• _EXERCISE_: Reproduce the listing below character for character; drop every image.

-- BEGIN SOURCE EXCERPT --

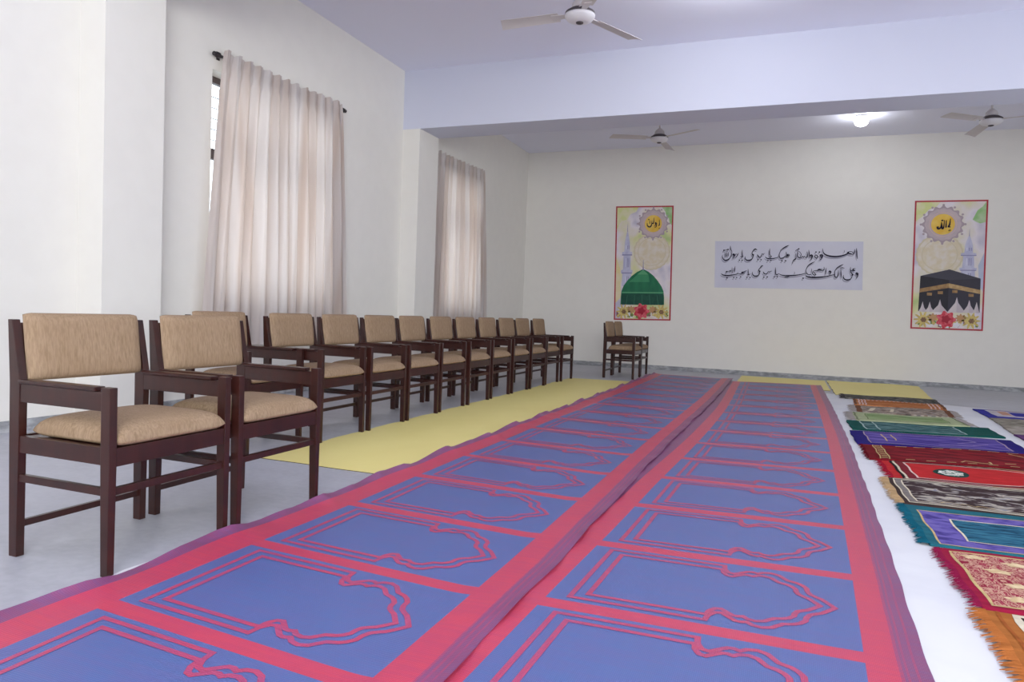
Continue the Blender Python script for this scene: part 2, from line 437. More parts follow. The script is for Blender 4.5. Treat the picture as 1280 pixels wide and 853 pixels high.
rowy = [3.835, 4.33, 4.939, 5.547, 6.158, 6.778, 7.419, 8.046, 8.672, 9.304, 9.950]
rnd = random.Random(5)
for k, y in enumerate(rowy):
    if k == 0: lab = 'first armchair of the long row, set back and half hidden behind the second front armchair'
    elif k == 10: lab = 'last armchair at the far end of the long row by the windows'
    else: lab = '%s armchair along the long row by the windows, counting from the near end' % ORD[k]
    spots.append((XF2 + (-0.10 if k == 0 else rnd.uniform(-0.012, 0.012)), y, rnd.uniform(-0.012, 0.012), lab, 'long row of armchairs along the window wall'))
spots[2] = (XF2 - 0.13, 3.76, 0.02) + spots[2][3:]
spots.append((-2.40, 11.10, 0.0, 'nearer of the two armchairs standing by the back wall under the dome poster', 'two armchairs by the back wall'))
spots.append((-2.42, 11.80, 0.0, 'armchair closest to the back wall, behind its twin under the dome poster', 'two armchairs by the back wall'))
for i, (x, y, rz, lab, grp) in enumerate(spots):
    c = chair0 if i == 0 else copy_tree(chair0)
    c.location = (x, y, 0.0045 if (2 <= i <= 12) else 0); c.rotation_euler = (0, 0, rz)
    tag(c, lab, 'armchair', grp)

# ------------------------------------------------------------------ floor coverings: flat sheets
def sheet(name, pts, mats, z, th, label, cat, wave=0.0, seed=1, nu=12, nv=40, group=None, edge=0.0):
    """pts: near-left, near-right, far-right, far-left on the floor"""
    rnd = random.Random(seed); p = [rnd.uniform(0, 6) for _ in range(6)]
    nl, nr, fr, fl = [Vector((q[0], q[1], 0)) for q in pts]
    rows = []
    for j in range(nv + 1):
        t = j / nv; row = []
        for i in range(nu + 1):
            s = i / nu
            q = nl.lerp(nr, s).lerp(fl.lerp(fr, s), t)
            d = min(s, 1 - s)
            w = 0.5 + 0.5 * sin(q.y * 7 + p[0] + 2 * s) * sin(q.x * 5 + p[1] + q.y * 2.3)
            zz = z + th + wave * w
            if edge:
                q = q + Vector((edge * (sin(q.y * 11 + p[2]) + 0.6 * sin(q.y * 23 + p[3])) * (1 if d < 0.01 else 0), edge * 0.5 * sin(q.x * 13 + p[4]) * (1 if (j in (0, nv)) else 0), 0))
            row.append((q.x, q.y, zz))
        rows.append(row)
    b = MB(); b.grid(rows)
    # skirt down to the floor
    def side(line):
        b.grid([line, [(x, y, z) for (x, y, zz) in line]], mi=1 if len(mats) > 1 else 0, smooth=False)
    side(rows[0]); side(rows[-1]); side([r[0] for r in rows]); side([r[-1] for r in rows])
    return tag(b.build(name, mats), label, cat, group)
sheet('floor_sheet', [(-3.0, 3.49), (-1.95, 3.47), (-1.95, 10.50), (-3.03, 10.36)], [M['yellow'], M['yellowedge']], 0.0, 0.004, 'long plain yellow floor sheet between the chair row and the patterned mat', 'floor sheet', 0.0, 2, 10, 80, 'yellow floor sheets', 0.008)
sheet('floor_sheet', [(-0.69, 11.2), (0.645, 11.2), (0.655, 13.2), (-0.69, 13.12)], [M['yellow'], M['yellowedge']], 0.0, 0.003, 'yellow floor sheet sticking out past the far end of the right mat', 'floor sheet', 0.004, 3, 10, 16, 'yellow floor sheets', 0.004)
sheet('floor_sheet', [(0.675, 10.6), (1.86, 10.6), (2.07, 13.24), (0.685, 13.24)], [M['yellow'], M['yellowedge']], 0.0, 0.003, 'yellow floor sheet at the far right behind the row of small rugs', 'floor sheet', 0.012, 4, 10, 16, 'yellow floor sheets', 0.004)
sheet('white_sheet', [(0.20, 0.9), (3.7, 0.9), (3.7, 9.6), (0.20, 10.9)], [M['cloth']], 0.0, 0.003, 'large white cotton cloth spread under the small rugs on the right', 'cloth', 0.003, 5, 40, 110, 'white floor cloths')
sheet('white_sheet', [(-2.10, 0.7), (-1.75, 0.7), (-1.75, 3.05), (-2.10, 3.05)], [M['cloth']], 0.0, 0.003, 'white cloth edge peeking out under the left mat beside the front chairs', 'cloth', 0.002, 6, 8, 60, 'white floor cloths', 0.012)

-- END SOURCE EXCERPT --

• _OUTPUT FOR THIS TASK_:
Continue the Blender Python script for this scene: part 2, from line 437. More parts follow. The script is for Blender 4.5. Treat the picture as 1280 pixels wide and 853 pixels high.
rowy = [3.835, 4.33, 4.939, 5.547, 6.158, 6.778, 7.419, 8.046, 8.672, 9.304, 9.950]
rnd = random.Random(5)
for k, y in enumerate(rowy):
    if k == 0: lab = 'first armchair of the long row, set back and half hidden behind the second front armchair'
    elif k == 10: lab = 'last armchair at the far end of the long row by the windows'
    else: lab = '%s armchair along the long row by the windows, counting from the near end' % ORD[k]
    spots.append((XF2 + (-0.10 if k == 0 else rnd.uniform(-0.012, 0.012)), y, rnd.uniform(-0.012, 0.012), lab, 'long row of armchairs along the window wall'))
spots[2] = (XF2 - 0.13, 3.76, 0.02) + spots[2][3:]
spots.append((-2.40, 11.10, 0.0, 'nearer of the two armchairs standing by the back wall under the dome poster', 'two armchairs by the back wall'))
spots.append((-2.42, 11.80, 0.0, 'armchair closest to the back wall, behind its twin under the dome poster', 'two armchairs by the back wall'))
for i, (x, y, rz, lab, grp) in enumerate(spots):
    c = chair0 if i == 0 else copy_tree(chair0)
    c.location = (x, y, 0.0045 if (2 <= i <= 12) else 0); c.rotation_euler = (0, 0, rz)
    tag(c, lab, 'armchair', grp)

# ------------------------------------------------------------------ floor coverings: flat sheets
def sheet(name, pts, mats, z, th, label, cat, wave=0.0, seed=1, nu=12, nv=40, group=None, edge=0.0):
    """pts: near-left, near-right, far-right, far-left on the floor"""
    rnd = random.Random(seed); p = [rnd.uniform(0, 6) for _ in range(6)]
    nl, nr, fr, fl = [Vector((q[0], q[1], 0)) for q in pts]
    rows = []
    for j in range(nv + 1):
        t = j / nv; row = []
        for i in range(nu + 1):
            s = i / nu
            q = nl.lerp(nr, s).lerp(fl.lerp(fr, s), t)
            d = min(s, 1 - s)
            w = 0.5 + 0.5 * sin(q.y * 7 + p[0] + 2 * s) * sin(q.x * 5 + p[1] + q.y * 2.3)
            zz = z + th + wave * w
            if edge:
                q = q + Vector((edge * (sin(q.y * 11 + p[2]) + 0.6 * sin(q.y * 23 + p[3])) * (1 if d < 0.01 else 0), edge * 0.5 * sin(q.x * 13 + p[4]) * (1 if (j in (0, nv)) else 0), 0))
            row.append((q.x, q.y, zz))
        rows.append(row)
    b = MB(); b.grid(rows)
    # skirt down to the floor
    def side(line):
        b.grid([line, [(x, y, z) for (x, y, zz) in line]], mi=1 if len(mats) > 1 else 0, smooth=False)
    side(rows[0]); side(rows[-1]); side([r[0] for r in rows]); side([r[-1] for r in rows])
    return tag(b.build(name, mats), label, cat, group)
sheet('floor_sheet', [(-3.0, 3.49), (-1.95, 3.47), (-1.95, 10.50), (-3.03, 10.36)], [M['yellow'], M['yellowedge']], 0.0, 0.004, 'long plain yellow floor sheet between the chair row and the patterned mat', 'floor sheet', 0.0, 2, 10, 80, 'yellow floor sheets', 0.008)
sheet('floor_sheet', [(-0.69, 11.2), (0.645, 11.2), (0.655, 13.2), (-0.69, 13.12)], [M['yellow'], M['yellowedge']], 0.0, 0.003, 'yellow floor sheet sticking out past the far end of the right mat', 'floor sheet', 0.004, 3, 10, 16, 'yellow floor sheets', 0.004)
sheet('floor_sheet', [(0.675, 10.6), (1.86, 10.6), (2.07, 13.24), (0.685, 13.24)], [M['yellow'], M['yellowedge']], 0.0, 0.003, 'yellow floor sheet at the far right behind the row of small rugs', 'floor sheet', 0.012, 4, 10, 16, 'yellow floor sheets', 0.004)
sheet('white_sheet', [(0.20, 0.9), (3.7, 0.9), (3.7, 9.6), (0.20, 10.9)], [M['cloth']], 0.0, 0.003, 'large white cotton cloth spread under the small rugs on the right', 'cloth', 0.003, 5, 40, 110, 'white floor cloths')
sheet('white_sheet', [(-2.10, 0.7), (-1.75, 0.7), (-1.75, 3.05), (-2.10, 3.05)], [M['cloth']], 0.0, 0.003, 'white cloth edge peeking out under the left mat beside the front chairs', 'cloth', 0.002, 6, 8, 60, 'white floor cloths', 0.012)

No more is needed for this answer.